Tal vez tapado, o aplastado, por el peso específico de los Redonditos de Ricota, Skay quedó envuelto en esa especie de logia endogámica que sugería la banda. Pero es una falsa impresión, porque en estás décadas grabó en discos de innumerables artistas –de Edelmiro Molinari y la Galletita a Dancing Mood, pasando por la banda uruguaya Níquel, de Jorge Nasser– y subió a muchísimos escenarios ajenos. Skay practica también el arte de compartir. Habla de una noche extrañísima junto a Pappo, Black Amaya y Alejandro Medina en Arpegios, y se acuerda de Luis Alberto Spinetta. “Siempre me fascinó. Es un artista que iba más allá. Siempre un poco adelantado a sus fans. Para mí fue una escuela, un camino a seguir, el que yo prefiero transitar. Me pasa a mí. En algún momento del show me parece que es bueno ser cómplice de un instante, y tocar dos o tres temas de los Redondos, no más. Después creo que si mis canciones son buenas tarde o temprano la gente las va a disfrutar. Por suerte, ya pasa con muchas. Charly García igual, un gran artista. Hace poco grabé para el nuevo disco de Daniel Melingo... Para mí a Melingo hay que ponerle el ojo: dio una vuelta de tuerca impresionante, pasó los límites de lo previsible y está haciendo cosas totalmente deformes, dementes y bellas.”
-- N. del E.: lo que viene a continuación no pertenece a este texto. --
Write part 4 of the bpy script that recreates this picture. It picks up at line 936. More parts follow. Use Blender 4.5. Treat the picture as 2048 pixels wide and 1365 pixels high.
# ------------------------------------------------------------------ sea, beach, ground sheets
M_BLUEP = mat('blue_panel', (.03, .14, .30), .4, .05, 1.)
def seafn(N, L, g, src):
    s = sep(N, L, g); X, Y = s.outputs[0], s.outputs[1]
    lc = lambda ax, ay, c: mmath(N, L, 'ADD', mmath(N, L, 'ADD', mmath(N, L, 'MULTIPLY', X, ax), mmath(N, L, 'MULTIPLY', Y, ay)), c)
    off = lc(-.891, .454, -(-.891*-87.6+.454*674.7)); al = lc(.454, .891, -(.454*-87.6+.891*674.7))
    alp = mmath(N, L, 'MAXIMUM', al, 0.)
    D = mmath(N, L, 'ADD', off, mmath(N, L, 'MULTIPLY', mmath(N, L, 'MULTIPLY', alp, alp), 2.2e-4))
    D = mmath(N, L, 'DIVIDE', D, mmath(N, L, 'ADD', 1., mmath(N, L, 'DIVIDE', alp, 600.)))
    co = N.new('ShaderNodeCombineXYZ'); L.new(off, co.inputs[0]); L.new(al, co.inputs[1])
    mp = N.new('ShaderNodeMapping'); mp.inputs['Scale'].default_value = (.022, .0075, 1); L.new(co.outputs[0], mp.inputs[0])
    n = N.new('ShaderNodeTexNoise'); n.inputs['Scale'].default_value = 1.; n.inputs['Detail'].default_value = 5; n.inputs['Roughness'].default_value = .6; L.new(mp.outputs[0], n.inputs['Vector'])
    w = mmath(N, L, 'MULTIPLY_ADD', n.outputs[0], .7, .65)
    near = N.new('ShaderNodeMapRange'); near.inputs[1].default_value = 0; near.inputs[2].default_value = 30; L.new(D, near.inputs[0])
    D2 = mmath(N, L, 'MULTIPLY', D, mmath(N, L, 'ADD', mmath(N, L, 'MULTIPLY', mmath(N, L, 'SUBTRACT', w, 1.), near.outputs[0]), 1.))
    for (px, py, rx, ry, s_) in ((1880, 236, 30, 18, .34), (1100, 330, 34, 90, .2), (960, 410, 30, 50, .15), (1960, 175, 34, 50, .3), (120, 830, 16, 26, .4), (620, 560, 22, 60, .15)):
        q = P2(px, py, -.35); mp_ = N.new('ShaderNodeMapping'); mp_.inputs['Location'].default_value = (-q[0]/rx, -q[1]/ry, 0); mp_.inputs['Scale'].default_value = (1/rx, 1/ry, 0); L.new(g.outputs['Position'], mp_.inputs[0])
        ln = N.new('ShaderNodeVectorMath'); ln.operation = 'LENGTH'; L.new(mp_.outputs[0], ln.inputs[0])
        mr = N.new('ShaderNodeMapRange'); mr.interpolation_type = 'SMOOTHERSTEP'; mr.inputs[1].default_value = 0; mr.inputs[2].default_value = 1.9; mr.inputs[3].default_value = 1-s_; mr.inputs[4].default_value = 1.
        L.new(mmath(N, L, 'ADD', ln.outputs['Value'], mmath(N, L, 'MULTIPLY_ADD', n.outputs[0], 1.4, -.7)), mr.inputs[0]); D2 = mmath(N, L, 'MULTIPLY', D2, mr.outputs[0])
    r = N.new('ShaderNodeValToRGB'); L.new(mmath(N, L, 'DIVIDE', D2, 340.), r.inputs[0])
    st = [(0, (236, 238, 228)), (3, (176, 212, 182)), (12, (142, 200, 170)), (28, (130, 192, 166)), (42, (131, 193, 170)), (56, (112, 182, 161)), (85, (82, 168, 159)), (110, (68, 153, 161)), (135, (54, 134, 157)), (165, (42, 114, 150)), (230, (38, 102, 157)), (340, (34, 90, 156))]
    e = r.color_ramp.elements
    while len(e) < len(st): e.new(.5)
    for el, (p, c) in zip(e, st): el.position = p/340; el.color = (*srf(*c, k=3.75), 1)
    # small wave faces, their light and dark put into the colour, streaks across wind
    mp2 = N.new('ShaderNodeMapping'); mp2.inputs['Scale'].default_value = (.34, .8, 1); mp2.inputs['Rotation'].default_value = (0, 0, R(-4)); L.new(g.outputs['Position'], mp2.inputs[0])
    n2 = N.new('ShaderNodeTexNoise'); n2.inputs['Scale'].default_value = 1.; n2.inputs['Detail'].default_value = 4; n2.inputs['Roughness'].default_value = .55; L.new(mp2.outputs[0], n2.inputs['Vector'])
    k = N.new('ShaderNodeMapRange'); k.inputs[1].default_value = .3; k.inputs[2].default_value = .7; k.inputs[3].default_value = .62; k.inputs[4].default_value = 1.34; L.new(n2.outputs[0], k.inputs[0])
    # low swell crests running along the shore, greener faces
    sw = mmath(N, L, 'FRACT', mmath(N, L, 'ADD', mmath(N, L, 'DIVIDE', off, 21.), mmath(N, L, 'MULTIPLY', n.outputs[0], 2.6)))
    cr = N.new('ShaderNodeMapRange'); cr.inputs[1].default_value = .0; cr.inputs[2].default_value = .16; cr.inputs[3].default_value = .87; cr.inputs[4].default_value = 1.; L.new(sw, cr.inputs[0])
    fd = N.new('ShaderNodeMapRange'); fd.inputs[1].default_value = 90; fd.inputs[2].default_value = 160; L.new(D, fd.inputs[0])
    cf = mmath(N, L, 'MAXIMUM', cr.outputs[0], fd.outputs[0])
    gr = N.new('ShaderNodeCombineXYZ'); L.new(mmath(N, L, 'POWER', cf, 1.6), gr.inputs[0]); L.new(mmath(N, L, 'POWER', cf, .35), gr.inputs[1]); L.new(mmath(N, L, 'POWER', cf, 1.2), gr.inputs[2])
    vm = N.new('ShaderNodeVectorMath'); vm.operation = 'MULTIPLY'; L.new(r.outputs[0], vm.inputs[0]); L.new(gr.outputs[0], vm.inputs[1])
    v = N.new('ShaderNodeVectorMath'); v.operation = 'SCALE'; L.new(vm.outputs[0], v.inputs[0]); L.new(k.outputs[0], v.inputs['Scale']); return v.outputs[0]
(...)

En definitiva, Skay Beilinson siempre habla de la libertad: la musical y la otra. Cree que luego de su muerte va a ser olvidado rápidamente, y que no hace discos para trascender. “Son, otra vez, actos de libertad. Estoy muy conforme con mi vida, pero sé que esto se acaba, al menos de la forma que conocemos. Lo demás es misterio.”

Uno de los últimos libros que lo atraparon del cuello y no lo soltaron hasta el final es Sobre Sánchez, la notable biografía escrita por Osvaldo Baigorria que, en su propia telaraña, fue también angustiosa autobiografía. El libro intenta enlazar la increíble y errática vida de Néstor Sánchez, el escritor de Siberia blues y Cómico de la lengua, que pintaba para gran revelación literaria argentina, pero que se perdió en una vida peregrina, alucinada, extrema. Entre el jazz y la devoción por el Cuarto Camino de Gurdjieff, Néstor Sánchez se deslizó en un delirio místico que surcó la década del 60. El libro, finalmente, habla de la libertad radicalizada, abismal. No cuesta entender por qué a Skay le gustó tanto Sobre Sánchez. De Pigüé a Fez, este hombre que no da 61 años y que concede que hizo de su limitación guitarrística un estilo, querría estar en cualquier lado menos en el centro de la escena. Como Sánchez, su vida tiene sentido en la experiencia, en el viaje. Por momentos parecería que el fenómeno de los Redonditos fue un gran malentendido: una noche Skay se fue a dormir luego de haber tocado con amigos en el teatro Lozano de La Plata a puro ácido, y se despertó al día siguiente en el medio de la cancha de River a punto de estallar. “La luna hueca, el vacío, ¿con qué llenarlo? Mi única arma es la música”, dice. Canta en “Cicatrices”: “Siempre me ha tocado estar en el fuego /el fuego cura y también deja cicatriz / Soy una gota en el mar de la historia /sólo un destello fugaz en la eternidad”.

Entre el amor y el dolor, entre el fuego y la cicatriz, en la fugaz eternidad, Skay parece un hombre feliz.